Gli acquedotti che rifornivano d’acqua Caprarola, in quegli anni in forte sviluppo grazie al cantiere del Palazzo Farnese, non erano sufficienti a soddisfare le esigenze, soprattutto in previsione del completamento dei due giardini. Non essendoci altre fonti disponibili ne furono trovate altre più a nord, nel confinante territorio di Canepina che, dopo l’inclusione nel Ducato di Castro, creato proprio da Paolo III, era diventato dominio dei Farnese. Individuata l’acqua, la costruzione del nuovo acquedotto iniziò nel 1564. Il si sviluppava per circa nove chilometri, prima verso ovest fino a lambire la Via Cimina, risalendo poi a nord in località San Vito. Quindi sempre verso nord fino alle sorgenti nell’area di Paru Paru e infine, con un tracciato complesso e in gran parte da ricostruire, arrivava al Posto Montagna. Lo scavo del condotto ebbe inizio nel 1564, ma alla luce dei documenti ad oggi disponibili, poco si sa sulle opere sotterranee, a parte l’accenno al «riutilizzo di un acquedotto di probabile epoca romana».
Attualmente, al Posto Montagna, nel territorio di Canepina, è ancora visibile il capofonte (il collettore in cui venivano raccolte le acque di più sorgenti) ed è esplorabile il condotto scavato nella roccia per circa 300 metri, nonché un successivo ingresso laterale, dall’aspetto monumentale.

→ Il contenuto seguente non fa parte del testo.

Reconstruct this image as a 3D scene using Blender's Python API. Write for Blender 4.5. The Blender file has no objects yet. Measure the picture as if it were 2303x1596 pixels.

Le mura sono costruite in grossi blocchi di solido peperino con al centro un ingresso rivestito da un arco di blocchi sagomati. L’interno è formato da una galleria a pareti di tufi, larga poco più di 1 metro ed alta da 2,5 metri. In località Paru Paru c’è un ulteriore accesso al cunicolo scavato nella roccia. Il capofonte comprende un pozzo a pianta quadrata di circa 4×4 metri, rivestito in muratura. Esternamente si presenta come un casotto quadrato coperto da un tetto inclinato, in cemento armato, poiché la copertura originaria del 1600 fu distrutta durante la Seconda Guerra Mondiale. All’interno si vede ancora la struttura muraria originaria, costituita da strati di tufi alternati a strati di mattoni. Una scala a gradini scende sul lato sinistro del pozzo, nel quale sbocca un cunicolo che permette di raggiungere il capofonte. Dal lato opposto, il cunicolo prosegue verso valle. Entrambi sono larghi 70 centimetri e alti fino a 1,80 metri. Nel tratto verso monte il cunicolo, dapprima rivestito in muratura e poi scavato nel tufo, prosegue diritto per circa 35 metri, quindi girà a destra verso valle. A monte, il cunicolo prosegue per alcune decine di metri fini a pozzo ostruito da una frana.
Nell’acquedotto, benché in gran parte abbandonato, scorre ancora una quantità significativa d’acqua, che viene per lo più disperda a causa di numerose rotture delle tubazioni inserite del Dopoguerra nei cunicoli, soprattutto nel territorio di Caprarola.